▶ Rows from a 3D scene dataset
__________

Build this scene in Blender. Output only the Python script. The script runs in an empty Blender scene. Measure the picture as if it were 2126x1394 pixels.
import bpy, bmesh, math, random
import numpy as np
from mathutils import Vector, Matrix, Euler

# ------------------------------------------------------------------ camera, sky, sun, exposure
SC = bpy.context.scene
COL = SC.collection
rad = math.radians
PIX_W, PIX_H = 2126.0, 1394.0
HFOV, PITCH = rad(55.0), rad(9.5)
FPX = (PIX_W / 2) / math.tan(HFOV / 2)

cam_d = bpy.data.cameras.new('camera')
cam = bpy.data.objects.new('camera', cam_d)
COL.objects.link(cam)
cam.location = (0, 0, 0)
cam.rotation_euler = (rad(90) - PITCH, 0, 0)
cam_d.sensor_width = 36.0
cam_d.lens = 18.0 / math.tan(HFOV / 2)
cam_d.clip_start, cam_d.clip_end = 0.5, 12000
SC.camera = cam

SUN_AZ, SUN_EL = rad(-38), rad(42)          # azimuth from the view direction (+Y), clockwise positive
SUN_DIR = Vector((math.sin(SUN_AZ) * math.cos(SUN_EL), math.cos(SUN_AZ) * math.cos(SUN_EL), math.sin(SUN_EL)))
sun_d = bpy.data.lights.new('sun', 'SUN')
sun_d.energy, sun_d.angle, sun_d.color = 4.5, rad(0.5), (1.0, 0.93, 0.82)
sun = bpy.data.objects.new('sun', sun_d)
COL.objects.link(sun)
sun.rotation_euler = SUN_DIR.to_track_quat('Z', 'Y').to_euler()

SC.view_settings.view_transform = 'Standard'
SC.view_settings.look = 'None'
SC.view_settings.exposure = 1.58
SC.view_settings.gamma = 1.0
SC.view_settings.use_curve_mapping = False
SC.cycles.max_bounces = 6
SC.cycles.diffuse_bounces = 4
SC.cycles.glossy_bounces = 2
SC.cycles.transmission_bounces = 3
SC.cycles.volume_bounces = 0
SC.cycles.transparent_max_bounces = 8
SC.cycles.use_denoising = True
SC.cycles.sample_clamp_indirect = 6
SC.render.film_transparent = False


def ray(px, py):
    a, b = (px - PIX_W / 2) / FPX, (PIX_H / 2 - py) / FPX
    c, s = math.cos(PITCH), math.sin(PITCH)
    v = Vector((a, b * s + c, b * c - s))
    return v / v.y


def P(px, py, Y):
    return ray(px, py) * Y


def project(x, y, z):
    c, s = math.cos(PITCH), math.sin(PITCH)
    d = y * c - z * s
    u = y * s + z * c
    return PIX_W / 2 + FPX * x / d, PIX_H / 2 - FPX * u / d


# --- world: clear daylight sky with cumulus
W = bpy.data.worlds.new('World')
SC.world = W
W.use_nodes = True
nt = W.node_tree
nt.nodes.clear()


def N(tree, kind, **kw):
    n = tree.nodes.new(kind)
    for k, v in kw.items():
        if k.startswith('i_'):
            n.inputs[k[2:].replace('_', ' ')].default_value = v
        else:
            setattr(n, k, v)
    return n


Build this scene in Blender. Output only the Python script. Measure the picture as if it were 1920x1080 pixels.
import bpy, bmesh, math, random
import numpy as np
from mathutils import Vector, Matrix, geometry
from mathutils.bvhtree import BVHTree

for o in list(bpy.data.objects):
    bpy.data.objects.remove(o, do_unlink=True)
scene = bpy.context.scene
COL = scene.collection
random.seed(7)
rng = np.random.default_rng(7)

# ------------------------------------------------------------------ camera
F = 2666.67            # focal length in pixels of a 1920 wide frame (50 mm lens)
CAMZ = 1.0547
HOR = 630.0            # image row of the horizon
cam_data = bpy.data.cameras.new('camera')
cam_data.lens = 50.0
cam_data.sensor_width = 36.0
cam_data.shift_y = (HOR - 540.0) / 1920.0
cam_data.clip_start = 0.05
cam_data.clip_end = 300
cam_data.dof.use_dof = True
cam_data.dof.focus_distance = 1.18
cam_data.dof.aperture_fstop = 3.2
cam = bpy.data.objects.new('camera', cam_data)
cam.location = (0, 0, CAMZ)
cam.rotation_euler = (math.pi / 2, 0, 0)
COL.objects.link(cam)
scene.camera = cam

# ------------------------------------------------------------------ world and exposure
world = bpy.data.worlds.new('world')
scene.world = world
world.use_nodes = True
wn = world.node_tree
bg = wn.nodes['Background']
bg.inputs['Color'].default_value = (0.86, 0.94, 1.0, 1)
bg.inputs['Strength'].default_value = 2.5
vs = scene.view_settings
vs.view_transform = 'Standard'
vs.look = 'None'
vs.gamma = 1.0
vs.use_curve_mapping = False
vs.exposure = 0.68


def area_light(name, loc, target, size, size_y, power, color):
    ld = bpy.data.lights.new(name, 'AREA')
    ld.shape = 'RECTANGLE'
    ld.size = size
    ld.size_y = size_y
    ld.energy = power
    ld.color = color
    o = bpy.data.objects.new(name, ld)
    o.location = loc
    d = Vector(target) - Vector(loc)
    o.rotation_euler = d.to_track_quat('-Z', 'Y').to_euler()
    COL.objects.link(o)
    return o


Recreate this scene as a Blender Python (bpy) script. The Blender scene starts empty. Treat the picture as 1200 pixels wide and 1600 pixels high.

__________

▶ Exercise prompt
Restate, please, word for word the span of records running from the first line to the line bearing "SC.render.film_transparent = False", both included, and nothing outside it.

▶ Solution
Build this scene in Blender. Output only the Python script. The script runs in an empty Blender scene. Measure the picture as if it were 2126x1394 pixels.
import bpy, bmesh, math, random
import numpy as np
from mathutils import Vector, Matrix, Euler

# ------------------------------------------------------------------ camera, sky, sun, exposure
SC = bpy.context.scene
COL = SC.collection
rad = math.radians
PIX_W, PIX_H = 2126.0, 1394.0
HFOV, PITCH = rad(55.0), rad(9.5)
FPX = (PIX_W / 2) / math.tan(HFOV / 2)

cam_d = bpy.data.cameras.new('camera')
cam = bpy.data.objects.new('camera', cam_d)
COL.objects.link(cam)
cam.location = (0, 0, 0)
cam.rotation_euler = (rad(90) - PITCH, 0, 0)
cam_d.sensor_width = 36.0
cam_d.lens = 18.0 / math.tan(HFOV / 2)
cam_d.clip_start, cam_d.clip_end = 0.5, 12000
SC.camera = cam

SUN_AZ, SUN_EL = rad(-38), rad(42)          # azimuth from the view direction (+Y), clockwise positive
SUN_DIR = Vector((math.sin(SUN_AZ) * math.cos(SUN_EL), math.cos(SUN_AZ) * math.cos(SUN_EL), math.sin(SUN_EL)))
sun_d = bpy.data.lights.new('sun', 'SUN')
sun_d.energy, sun_d.angle, sun_d.color = 4.5, rad(0.5), (1.0, 0.93, 0.82)
sun = bpy.data.objects.new('sun', sun_d)
COL.objects.link(sun)
sun.rotation_euler = SUN_DIR.to_track_quat('Z', 'Y').to_euler()

SC.view_settings.view_transform = 'Standard'
SC.view_settings.look = 'None'
SC.view_settings.exposure = 1.58
SC.view_settings.gamma = 1.0
SC.view_settings.use_curve_mapping = False
SC.cycles.max_bounces = 6
SC.cycles.diffuse_bounces = 4
SC.cycles.glossy_bounces = 2
SC.cycles.transmission_bounces = 3
SC.cycles.volume_bounces = 0
SC.cycles.transparent_max_bounces = 8
SC.cycles.use_denoising = True
SC.cycles.sample_clamp_indirect = 6
SC.render.film_transparent = False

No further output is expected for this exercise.